Jenkin Van Zyl: Surrender at FACT
Katie Evans, Exhibitions EditorAn endurance dance marathon, a “rat king”, a mirror ball… venture into Jenkin Van Zyl’s hallucinatory film-world with Surrender (2023).
Stretching across the ground floor galleries of Liverpool’s FACT, the installation prompts viewers to analyse cultural anxieties, present and future, against a psychotropic backdrop.
Enter into the ballroom and find GRACE, a guest of the Paradise Engineering Endurance Partnership (P.E.E.P) Hotel. Taking inspiration from the transient Japanese “love hotels”, the looping film sees GRACE competing with other couples in a series of increasingly strange tournaments. All the while, competitors are fuelled by an infinite supply of the energy drink Limitless. Viewers are left to question whether GRACE’s participation in the tournament stems from an “insatiable yearning” or a need for community, for oblivion, or for victory.

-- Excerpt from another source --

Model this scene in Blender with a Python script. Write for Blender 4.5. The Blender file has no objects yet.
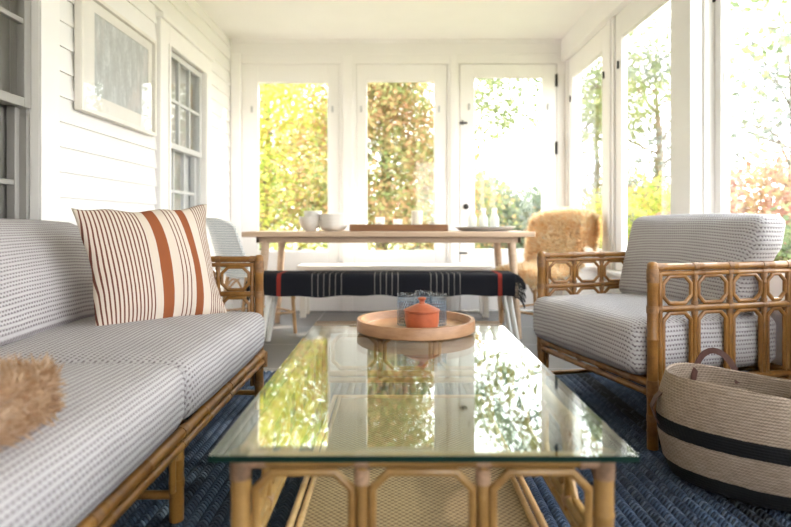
import bpy, bmesh, math, random
from mathutils import Vector, Matrix, Quaternion
random.seed(7)
PI = math.pi
COL = bpy.context.scene.collection
R = math.radians

# ------------------------------------------------------------------ mesh builder
class MB:
    def __init__(s):
        s.v, s.f, s.m, s.sm = [], [], [], []
    def add(s, vs, fs, mi=0, smooth=True):
        b = len(s.v)
        s.v.extend([tuple(p) for p in vs])
        for f in fs:
            s.f.append(tuple(b + i for i in f)); s.m.append(mi); s.sm.append(smooth)
    def box(s, x0, x1, y0, y1, z0, z1, mi=0, side_mi=None):
        vs = [(x, y, z) for z in (z0, z1) for y in (y0, y1) for x in (x0, x1)]
        b = len(s.v)
        s.v.extend(vs)
        F = [(0, 2, 3, 1), (4, 5, 7, 6), (0, 1, 5, 4), (2, 6, 7, 3), (0, 4, 6, 2), (1, 3, 7, 5)]
        for k, f in enumerate(F):
            s.f.append(tuple(b + i for i in f)); s.sm.append(False)
            s.m.append(mi if (k < 2 or side_mi is None) else side_mi)
        return s
    def tube(s, path, r, n=10, closed=False, caps=True, mi=0):
        P = [Vector(p) for p in path]
        N = len(P)
        rad = r if isinstance(r, (list, tuple)) else [r] * N
        T = [(P[(i + 1) % N] - P[i]).normalized() for i in range(N if closed else N - 1)]
        up = Vector((0, 0, 1)) if abs(T[0].z) < .9 else Vector((1, 0, 0))
        a = T[0].cross(up).normalized(); c = T[0].cross(a).normalized()
        rings = []
        for i in range(N):
            if closed: tin, tout = T[i - 1], T[i]
            else: tin, tout = T[max(i - 1, 0)], T[min(i, N - 2)]
            if i == 0 and closed:
                q = tout.rotation_difference(tin); a0 = q @ a; c0 = q @ c
            else:
                a0, c0 = a, c
            nrm = (tin + tout)
            nrm = nrm.normalized() if nrm.length > 1e-6 else tin
            den = max(tin.dot(nrm), .25)
            ring = []
            for k in range(n):
                w = 2 * PI * k / n
                o = (a0 * math.cos(w) + c0 * math.sin(w)) * rad[i]
                ring.append(P[i] + o - tin * (o.dot(nrm) / den))
            rings.append(ring)
            if not (i == 0 and closed):
                q = tin.rotation_difference(tout); a = q @ a; c = q @ c
        vs = [p for g in rings for p in g]
        fs = []
        for i in range(N if closed else N - 1):
            j = (i + 1) % N
            for k in range(n):
                l = (k + 1) % n
                fs.append((i * n + k, i * n + l, j * n + l, j * n + k))
        if caps and not closed:
            fs.append(tuple(range(n - 1, -1, -1)))
            fs.append(tuple((N - 1) * n + k for k in range(n)))
        s.add(vs, fs, mi)
        return s
    def pole(s, p0, p1, r, n=10, gap=.19):
        """a cane: straight tube with swollen growth nodes"""
        p0, p1 = Vector(p0), Vector(p1)
        L = (p1 - p0).length
        ts = [0.0]; rs = [r]
        d = gap * random.uniform(.3, .9)
        while d < L - .03:
            for dd, k in ((-.006, 1.0), (-.0015, 1.09), (.0015, 1.09), (.006, 1.0)):
                ts.append((d + dd) / L); rs.append(r * k)
            d += gap * random.uniform(.75, 1.2)
        ts.append(1.0); rs.append(r)
        return s.tube([p0.lerp(p1, t) for t in ts], rs, n)
    def lathe(s, prof, c=(0, 0, 0), n=32, mi=0, closed=False, sx=1, sy=1):
        vs = []; fs = []; M = len(prof)
        for (r, z) in prof:
            for k in range(n):
                w = 2 * PI * k / n
                vs.append((c[0] + r * math.cos(w) * sx, c[1] + r * math.sin(w) * sy, c[2] + z))
        for i in range(M if closed else M - 1):
            j = (i + 1) % M
            for k in range(n):
                l = (k + 1) % n
                fs.append((i * n + k, i * n + l, j * n + l, j * n + k))
        if not closed:
            fs.append(tuple(range(n - 1, -1, -1)))
            fs.append(tuple((M - 1) * n + k for k in range(n)))
        s.add(vs, fs, mi)
        return s
    def grid(s, fn, nu, nv, mi=0):
        vs = [fn(i / nu, j / nv) for j in range(nv + 1) for i in range(nu + 1)]
        fs = [(j * (nu + 1) + i, j * (nu + 1) + i + 1, (j + 1) * (nu + 1) + i + 1, (j + 1) * (nu + 1) + i) for j in range(nv) for i in range(nu)]
        s.add(vs, fs, mi)
        return s
    def cushion(s, x0, x1, y0, y1, z0, z1, r, puff=(0, 0, 0), n=14, warp=None):
        c = Vector(((x0 + x1) / 2, (y0 + y1) / 2, (z0 + z1) / 2))
        h = Vector(((x1 - x0) / 2, (y1 - y0) / 2, (z1 - z0) / 2))
        bm = bmesh.new()
        idx = {}
        def key(p): return tuple(round(q, 5) for q in p)
        g = [math.sin(PI / 2 * (2 * i / n - 1)) for i in range(n + 1)]
        vs, fs = [], []
        def vid(p):
            k = key(p)
            if k not in idx:
                idx[k] = len(vs)
                q = Vector([p[a] * h[a] for a in range(3)])
                inn = Vector([max(-(h[a] - r), min(h[a] - r, q[a])) for a in range(3)])
                d = q - inn
                if d.length > 1e-7: q = inn + d.normalized() * r
                e = [q[a] / h[a] for a in range(3)]
                w = [(1 - min(1, e[a] * e[a])) for a in range(3)]
                q = Vector((q.x + e[0] * puff[0] * w[1] * w[2], q.y + e[1] * puff[1] * w[0] * w[2], q.z + e[2] * puff[2] * w[0] * w[1]))
                q = q + c
                if warp: q = warp(q)
                vs.append(tuple(q))
            return idx[k]
        for ax in range(3):
            for sg in (-1, 1):
                for i in range(n):
                    for j in range(n):
                        quad = []
                        for (di, dj) in ((0, 0), (1, 0), (1, 1), (0, 1)):
                            p = [0, 0, 0]
                            p[ax] = sg; p[(ax + 1) % 3] = g[i + di]; p[(ax + 2) % 3] = g[j + dj]
                            quad.append(vid(p))
                        if sg < 0: quad.reverse()
                        fs.append(tuple(quad))
        bm.free()
        s.add(vs, fs)
        return s
    def build(s, name, mat, parent=None, bevel=0, loc=None, recalc=True, sharp=40):
        me = bpy.data.meshes.new(name)
        me.from_pydata(s.v, [], s.f)
        for mm in (mat if isinstance(mat, (list, tuple)) else [mat]): me.materials.append(mm)
        me.polygons.foreach_set('material_index', s.m)
        me.polygons.foreach_set('use_smooth', s.sm)
        if recalc:
            bm = bmesh.new(); bm.from_mesh(me)
            bmesh.ops.recalc_face_normals(bm, faces=bm.faces[:]); bm.to_mesh(me); bm.free()
            me.set_sharp_from_angle(angle=R(sharp))
        me.update()
        o = bpy.data.objects.new(name, me)
        COL.objects.link(o)
        if parent is not None: o.parent = parent
        if loc is not None: o.location = loc
        if bevel:
            b = o.modifiers.new('edge', 'BEVEL'); b.width = bevel; b.segments = 2; b.limit_method = 'ANGLE'; b.angle_limit = R(50)
        return o

def tag(o, label=None, cat=None, group=None, kind=None):
    if label: o['label'] = label
    if cat: o['category'] = cat
    if group: o['group'] = group
    if kind: o['kind'] = kind
    return o
def thing(name, label, cat, loc=(0, 0, 0), rz=0, group=None):
    o = bpy.data.objects.new(name, None); COL.objects.link(o)
    o.location = loc; o.rotation_euler = (0, 0, rz); o.empty_display_size = .05
    return tag(o, label, cat, group)
def struct(o, label, cat):
    return tag(o, label, cat, kind='structure')
def dup(root, loc, rz, label, group=None):
    r = root.copy(); COL.objects.link(r); r.location = loc; r.rotation_euler = (0, 0, rz); r['label'] = label
    if group: r['group'] = group
    for ch in list(root.children):
        c = ch.copy(); COL.objects.link(c); c.parent = r
        for g in ch.children:
            d = g.copy(); COL.objects.link(d); d.parent = c
    return r

# ------------------------------------------------------------------ materials
class NT:
    def __init__(s, name):
        s.mat = bpy.data.materials.new(name); s.mat.use_nodes = True
        s.t = s.mat.node_tree; s.t.nodes.clear()
        s.out = s.t.nodes.new('ShaderNodeOutputMaterial')
    def n(s, typ, inp=None, **attr):
        d = s.t.nodes.new('ShaderNode' + typ)
        for k, v in attr.items(): setattr(d, k, v)
        for k, v in (inp or {}).items(): s.set(d, k, v)
        return d
    def set(s, d, k, v):
        if hasattr(v, 'is_output') or isinstance(v, bpy.types.NodeSocket): s.t.links.new(v, d.inputs[k])
        else: d.inputs[k].default_value = v
    def math(s, op, a, b=0.0, c=None, clamp=False):
        d = s.n('Math', operation=op, use_clamp=clamp)
        s.set(d, 0, a); s.set(d, 1, b)
        if c is not None: s.set(d, 2, c)
        return d.outputs[0]
    def mix(s, fac, a, b):
        d = s.n('MixRGB'); s.set(d, 0, fac)
        for k, c in ((1, a), (2, b)):
            if isinstance(c, tuple) and len(c) == 3: c = c + (1,)
            s.set(d, k, c)
        return d.outputs[0]
    def ramp(s, fac, stops, interp='LINEAR'):
        d = s.n('ValToRGB'); s.set(d, 0, fac)
        cr = d.color_ramp; cr.interpolation = interp
        while len(cr.elements) < len(stops): cr.elements.new(.5)
        for e, (p, c) in zip(cr.elements, stops):
            e.position = p; e.color = (c + (1,)) if len(c) == 3 else c
        return d.outputs[0]
    def obj(s): return s.n('TexCoord').outputs['Object']
    def sep(s, v):
        d = s.n('SeparateXYZ', {0: v}); return d.outputs[0], d.outputs[1], d.outputs[2]
    def noise(s, v, scale, detail=2, rough=.5):
        d = s.n('TexNoise', {'Vector': v, 'Scale': scale, 'Detail': detail, 'Roughness': rough}); return d.outputs['Fac']
    def map(s, v, scale):
        d = s.n('Mapping', {'Vector': v}); d.inputs['Scale'].default_value = scale; return d.outputs[0]
    def bump(s, h, strength=.4, dist=.01):
        return s.n('Bump', {'Height': h, 'Strength': strength, 'Distance': dist}).outputs[0]
    def pbr(s, col, rough=.6, normal=None, spec=.5, **kw):
        d = s.n('BsdfPrincipled')
        if isinstance(col, tuple) and len(col) == 3: col = col + (1,)
        s.set(d, 'Base Color', col); s.set(d, 'Roughness', rough); s.set(d, 'Specular IOR Level', spec)
        if normal is not None: s.set(d, 'Normal', normal)
        for k, v in kw.items(): s.set(d, k.replace('_', ' '), v)
        s.t.links.new(d.outputs[0], s.out.inputs[0])
        return d
    def surf(s, sh):
        s.t.links.new(sh, s.out.inputs[0]); return s.mat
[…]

Ultimately, Jenkin is prompting visitors to consider concepts of individuality and collectivity. Neoliberal frameworks put us in competition with one another, competing even for our most basic needs. Surrender, Jenkin’s most expansive exhibition to date, forces us to reconsider alternatives, of belonging instead to communities that foster allyship and resistance.
Evoking unnerving feelings of menace and anxiety, this immersive experience will linger in visitors’ minds long after its doors have closed. It’s an uncomfortable reminder that our societal pressure for productivity and success comes at the unjustifiable cost of exhaustion and, ultimately, surrender.
Visitors to FACT will also be treated to Uma Breakdown’s Earth A.D. 2, another immersive installation, this time of writing and games that, befitting of Surrender, build’s on the artist’s research into acts of collective care within the trans* community, using fiction to re-imagine how we might live.